Enfin, troisième «faute caractérisée» figurant dans la prévention : la progression de policiers casqués, préférée à un repli en règle. «Le commissaire Chassaing voit ses effectifs éparpillés, il les rassemble et ils avancent. Une décision critiquable ne peut pas être assimilée à une faute caractérisée. Il n’y a pas de ’’bond offensif’’. Peut-être un jour des robots dirigés par une intelligence artificielle assureront-ils le maintien de l’ordre» – mais ce n’était pas le cas à Nantes en juin 2019.
Me Cailliez discerne tout au plus dans le comportement général du divisionnaire «une faute civile déguisée» en faute pénale par le parquet, ce qui sous-entend habilement que son client n’est pas un être irréprochable.

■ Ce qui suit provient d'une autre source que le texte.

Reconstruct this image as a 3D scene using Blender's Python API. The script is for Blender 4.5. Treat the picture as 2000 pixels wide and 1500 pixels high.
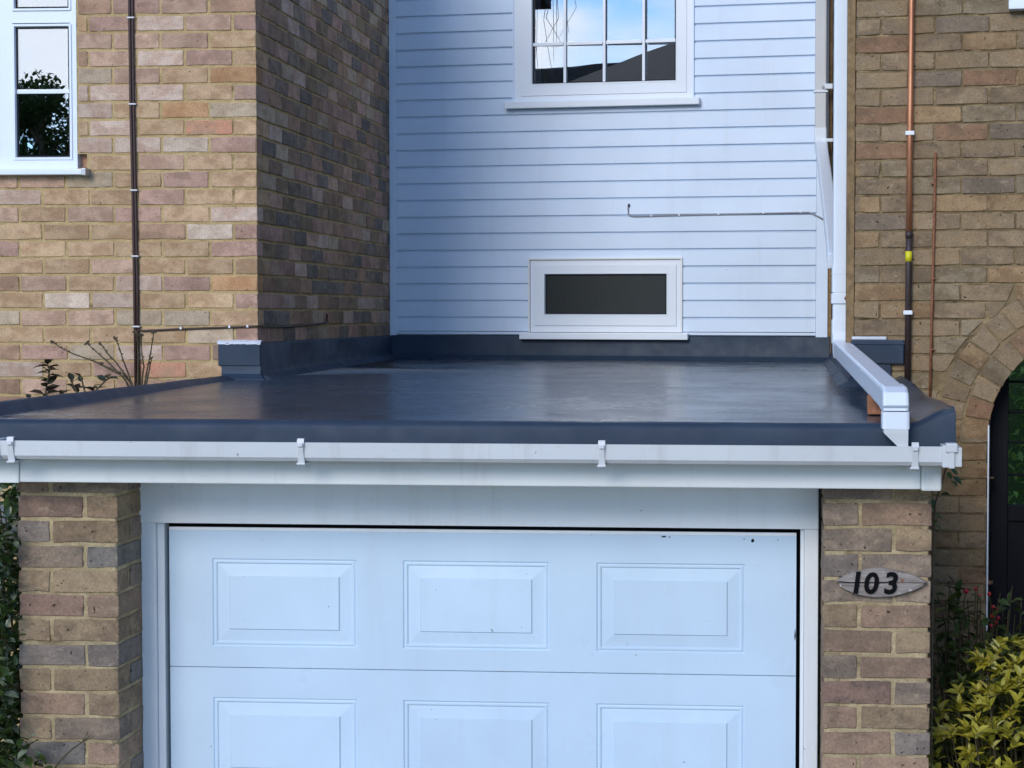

À juste titre, il ironise sur la «peine de principe» laissée à l’appréciation du tribunal demandée jeudi par le procureur de Rennes Philippe Astruc, maillon faible du tandem représentant le ministère public. «Il s’en lave les mains», commente l’avocat. Peut-on lui donner tort sur ce point ?
Le tribunal présidé par Marianne Gil, extrêmement attentif pendant les prises de parole de la partie civile, du parquet et de la défense, rendra son jugement le 20 septembre.